GIVEN TASK> Extract the whole listing as it stands. Do not include the pictures.

%%

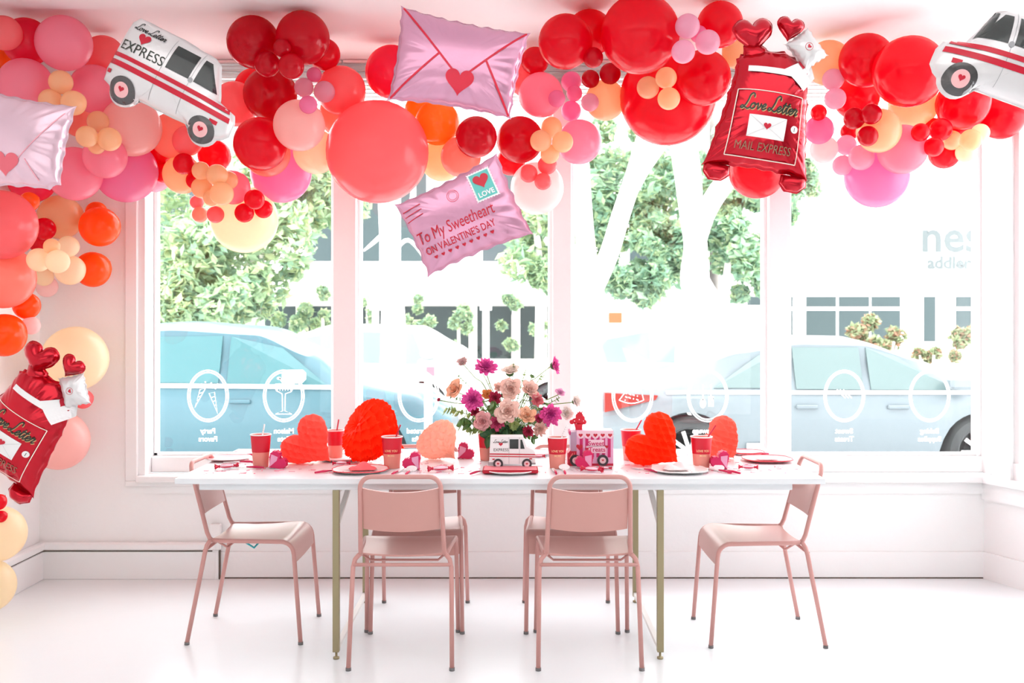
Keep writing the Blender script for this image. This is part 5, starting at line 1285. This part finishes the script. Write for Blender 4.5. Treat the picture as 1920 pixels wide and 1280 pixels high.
# wrapped sweets / bows
M_wr = mat('wrapper_red', rgb('D0103C')[:3], .35); M_wp = mat('wrapper_pale', rgb('F0D0DC')[:3], .35)
def sweet(label, px, py, rot, w=.05):
    b = T(px, py); t = thing('party_cracker', label, 'party favour', b, rot, 'wrapped party favours'); n = 24
    m = MB(); vs = []; N_ = 28
    prof = [(-1.0, .9), (-.85, .55), (-.62, .22), (-.5, .55), (-.25, .85), (0, .9), (.25, .85), (.5, .55), (.62, .22), (.85, .55), (1.0, .9)]
    for u, r in prof:
        for i in range(n):
            a = 2*math.pi*i/n; q = r*w*.30*(1+(.25*math.cos(6*a) if abs(u) > .6 else 0)); vs.append((u*w, q*math.cos(a), .27*w+q*math.sin(a)*(.9 if abs(u) < .6 else .85)))
    fs = [(i*n+k, i*n+(k+1) % n, (i+1)*n+(k+1) % n, (i+1)*n+k) for i in range(len(prof)-1) for k in range(n)]
    m.add(vs, fs); 
    m.mi = [(1 if (i//n in (0, 1, 8, 9)) or (i % n) % 6 < 2 else 0) for i in range(len(fs))]
    m.build('wrapper', [M_wp, M_wr], t, True)
    MB().tube([(-.62*w, .1*w*math.cos(a), .27*w+.1*w*math.sin(a)) for a in [i*6.283/10 for i in range(10)]], .0025, 6, closed=True).build('ribbon', M_wr, t)
    MB().tube([(.62*w, .1*w*math.cos(a), .27*w+.1*w*math.sin(a)) for a in [i*6.283/10 for i in range(10)]], .0025, 6, closed=True).build('ribbon', M_wr, t)
for px, py, rot, w, lab in ((425, 879, .5, .05, 'wrapped favour with red bow at the left end of the table'), (826, 884, .3, .055, 'red and white wrapped favour before the pale peach heart'), (1110, 885, -.5, .05, 'magenta and white wrapped favour before the treat truck'), (1135, 880, -.3, .028, 'small wrapped sweet right of the magenta heart box'), (1403, 880, -.2, .042, 'pink wrapped favour right of the rightmost heart box'), (640, 872, .2, .04, 'red wrapped favour below the coral heart'), (1010, 858, .2, .03, 'pink wrapped sweet behind the toy van')):
    sweet(lab, px, py, rot, w)
# confetti
rnd = random.Random(4); mc = MB()
for i in range(420):
    px = rnd.uniform(380, 1500); py = rnd.uniform(847, 889); b = T(px, py)
    if not (-1.38 < b.x < 1.27): continue
    a = rnd.uniform(0, 6.28); l = rnd.uniform(.004, .014); w_ = .0016
    c_, s_ = math.cos(a), math.sin(a); z = TZ+.0012
    mc.add([(b.x-l*c_+w_*s_, b.y-l*s_-w_*c_, z), (b.x+l*c_+w_*s_, b.y+l*s_-w_*c_, z), (b.x+l*c_-w_*s_, b.y+l*s_+w_*c_, z+.002), (b.x-l*c_-w_*s_, b.y-l*s_+w_*c_, z+.002)], [(0, 1, 2, 3)])
tag(mc.build('confetti', mat('confetti_pink', rgb('E86A88')[:3], .5)), 'pink paper confetti shreds scattered over the white tabletop', 'confetti', kind='stuff')
# ================================================================ FLOWERS
vb = T(955, 864)
t = thing('vase', 'dark low vase holding the flower arrangement behind the toy mail van', 'vase', vb)
MB().lathe([(.045, 0), (.06, .01), (.07, .06), (.062, .11), (.055, .125), (.051, .125), (.058, .11), (.0, .10)], 36).build('vase_body', mat('dark_green_glass', rgb('26382E')[:3], .2), t, True)
M_stem = mat('flower_stem', rgb('7C9A4A')[:3], .6); M_sep = mat('flower_sepal', rgb('4C7038')[:3], .6)
FC = {'mag': ('FA64BC', 'E040A0'), 'blush': ('FFDDD0', 'F4C0B0'), 'cream': ('FFF2E6', 'FAE2D0'), 'peach': ('FFCDAA', 'F8A880'), 'crim': ('C42850', '9C1838'), 'rasp': ('D84C78', 'B82C58'), 'coral': ('F08890', 'E06070'), 'white': ('F8EEE8', 'F0E4D8'), 'rose': ('F4B8B8', 'E89898'), 'pale': ('F2D0CC', 'E8B8B8'), 'lil': ('F0B0D4', 'E090C0'), 'org': ('F8A860', 'F08838')}
def bloom_mesh(kind, R, seed):
    rnd = random.Random(seed); m = MB()
    cfg = {'peony': (7, 13, .16), 'rose': (6, 6, .05), 'garden': (7, 7, .08), 'ranunculus': (7, 9, .02), 'loose': (3, 5, .12)}[kind]
    lay, n, ruf = cfg
    for L_ in range(lay):
        q = (L_+1)/lay
        op = {'peony': .2+.95*q**1.2, 'rose': .1+.9*q**1.8, 'garden': .1+1.15*q**1.7, 'ranunculus': .1+.95*q**1.5, 'loose': .4+.8*q}[kind]   # opening angle
        nn = max(3, int(n*(.5+.5*q)))
        for k in range(nn):
            a0 = 2*math.pi*k/nn+L_*.7+rnd.uniform(-.35, .35); ln = R*(.45+.55*q)*rnd.uniform(.84, 1.08); wd = 3.9*math.pi/nn*.5
            G = []
            for i in range(6):
                u = i/5; row = []
                for j in range(7):
                    v = j/6*2-1; aa = a0+v*wd*(math.sin(math.pi*min(u*.62+.12, 1)))
                    th = op*(u**.8)+.0; r = (ln*math.sin(min(th, 1.75))*(.35+.65*u)+R*.05*q)*(1-.40*v*v*u*u); z = ln*(u*math.cos(th*.85))-R*.15*q
                    rf = ruf*R*.5*u*u*math.sin(5*v+k+L_*2)+R*.10*u*u*(-abs(v)**2)
                    row.append(((r+rf*.6)*math.cos(aa), (r+rf*.6)*math.sin(aa), z+rf))
                G.append(row)
            m.sheet(G, .0006, 0 if q > .45 else 1)
    return m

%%

COMPLETE OUTPUT>
Keep writing the Blender script for this image. This is part 5, starting at line 1285. This part finishes the script. Write for Blender 4.5. Treat the picture as 1920 pixels wide and 1280 pixels high.
# wrapped sweets / bows
M_wr = mat('wrapper_red', rgb('D0103C')[:3], .35); M_wp = mat('wrapper_pale', rgb('F0D0DC')[:3], .35)
def sweet(label, px, py, rot, w=.05):
    b = T(px, py); t = thing('party_cracker', label, 'party favour', b, rot, 'wrapped party favours'); n = 24
    m = MB(); vs = []; N_ = 28
    prof = [(-1.0, .9), (-.85, .55), (-.62, .22), (-.5, .55), (-.25, .85), (0, .9), (.25, .85), (.5, .55), (.62, .22), (.85, .55), (1.0, .9)]
    for u, r in prof:
        for i in range(n):
            a = 2*math.pi*i/n; q = r*w*.30*(1+(.25*math.cos(6*a) if abs(u) > .6 else 0)); vs.append((u*w, q*math.cos(a), .27*w+q*math.sin(a)*(.9 if abs(u) < .6 else .85)))
    fs = [(i*n+k, i*n+(k+1) % n, (i+1)*n+(k+1) % n, (i+1)*n+k) for i in range(len(prof)-1) for k in range(n)]
    m.add(vs, fs); 
    m.mi = [(1 if (i//n in (0, 1, 8, 9)) or (i % n) % 6 < 2 else 0) for i in range(len(fs))]
    m.build('wrapper', [M_wp, M_wr], t, True)
    MB().tube([(-.62*w, .1*w*math.cos(a), .27*w+.1*w*math.sin(a)) for a in [i*6.283/10 for i in range(10)]], .0025, 6, closed=True).build('ribbon', M_wr, t)
    MB().tube([(.62*w, .1*w*math.cos(a), .27*w+.1*w*math.sin(a)) for a in [i*6.283/10 for i in range(10)]], .0025, 6, closed=True).build('ribbon', M_wr, t)
for px, py, rot, w, lab in ((425, 879, .5, .05, 'wrapped favour with red bow at the left end of the table'), (826, 884, .3, .055, 'red and white wrapped favour before the pale peach heart'), (1110, 885, -.5, .05, 'magenta and white wrapped favour before the treat truck'), (1135, 880, -.3, .028, 'small wrapped sweet right of the magenta heart box'), (1403, 880, -.2, .042, 'pink wrapped favour right of the rightmost heart box'), (640, 872, .2, .04, 'red wrapped favour below the coral heart'), (1010, 858, .2, .03, 'pink wrapped sweet behind the toy van')):
    sweet(lab, px, py, rot, w)
# confetti
rnd = random.Random(4); mc = MB()
for i in range(420):
    px = rnd.uniform(380, 1500); py = rnd.uniform(847, 889); b = T(px, py)
    if not (-1.38 < b.x < 1.27): continue
    a = rnd.uniform(0, 6.28); l = rnd.uniform(.004, .014); w_ = .0016
    c_, s_ = math.cos(a), math.sin(a); z = TZ+.0012
    mc.add([(b.x-l*c_+w_*s_, b.y-l*s_-w_*c_, z), (b.x+l*c_+w_*s_, b.y+l*s_-w_*c_, z), (b.x+l*c_-w_*s_, b.y+l*s_+w_*c_, z+.002), (b.x-l*c_-w_*s_, b.y-l*s_+w_*c_, z+.002)], [(0, 1, 2, 3)])
tag(mc.build('confetti', mat('confetti_pink', rgb('E86A88')[:3], .5)), 'pink paper confetti shreds scattered over the white tabletop', 'confetti', kind='stuff')
# ================================================================ FLOWERS
vb = T(955, 864)
t = thing('vase', 'dark low vase holding the flower arrangement behind the toy mail van', 'vase', vb)
MB().lathe([(.045, 0), (.06, .01), (.07, .06), (.062, .11), (.055, .125), (.051, .125), (.058, .11), (.0, .10)], 36).build('vase_body', mat('dark_green_glass', rgb('26382E')[:3], .2), t, True)
M_stem = mat('flower_stem', rgb('7C9A4A')[:3], .6); M_sep = mat('flower_sepal', rgb('4C7038')[:3], .6)
FC = {'mag': ('FA64BC', 'E040A0'), 'blush': ('FFDDD0', 'F4C0B0'), 'cream': ('FFF2E6', 'FAE2D0'), 'peach': ('FFCDAA', 'F8A880'), 'crim': ('C42850', '9C1838'), 'rasp': ('D84C78', 'B82C58'), 'coral': ('F08890', 'E06070'), 'white': ('F8EEE8', 'F0E4D8'), 'rose': ('F4B8B8', 'E89898'), 'pale': ('F2D0CC', 'E8B8B8'), 'lil': ('F0B0D4', 'E090C0'), 'org': ('F8A860', 'F08838')}
def bloom_mesh(kind, R, seed):
    rnd = random.Random(seed); m = MB()
    cfg = {'peony': (7, 13, .16), 'rose': (6, 6, .05), 'garden': (7, 7, .08), 'ranunculus': (7, 9, .02), 'loose': (3, 5, .12)}[kind]
    lay, n, ruf = cfg
    for L_ in range(lay):
        q = (L_+1)/lay
        op = {'peony': .2+.95*q**1.2, 'rose': .1+.9*q**1.8, 'garden': .1+1.15*q**1.7, 'ranunculus': .1+.95*q**1.5, 'loose': .4+.8*q}[kind]   # opening angle
        nn = max(3, int(n*(.5+.5*q)))
        for k in range(nn):
            a0 = 2*math.pi*k/nn+L_*.7+rnd.uniform(-.35, .35); ln = R*(.45+.55*q)*rnd.uniform(.84, 1.08); wd = 3.9*math.pi/nn*.5
            G = []
            for i in range(6):
                u = i/5; row = []
                for j in range(7):
                    v = j/6*2-1; aa = a0+v*wd*(math.sin(math.pi*min(u*.62+.12, 1)))
                    th = op*(u**.8)+.0; r = (ln*math.sin(min(th, 1.75))*(.35+.65*u)+R*.05*q)*(1-.40*v*v*u*u); z = ln*(u*math.cos(th*.85))-R*.15*q
                    rf = ruf*R*.5*u*u*math.sin(5*v+k+L_*2)+R*.10*u*u*(-abs(v)**2)
                    row.append(((r+rf*.6)*math.cos(aa), (r+rf*.6)*math.sin(aa), z+rf))
                G.append(row)
            m.sheet(G, .0006, 0 if q > .45 else 1)
    return m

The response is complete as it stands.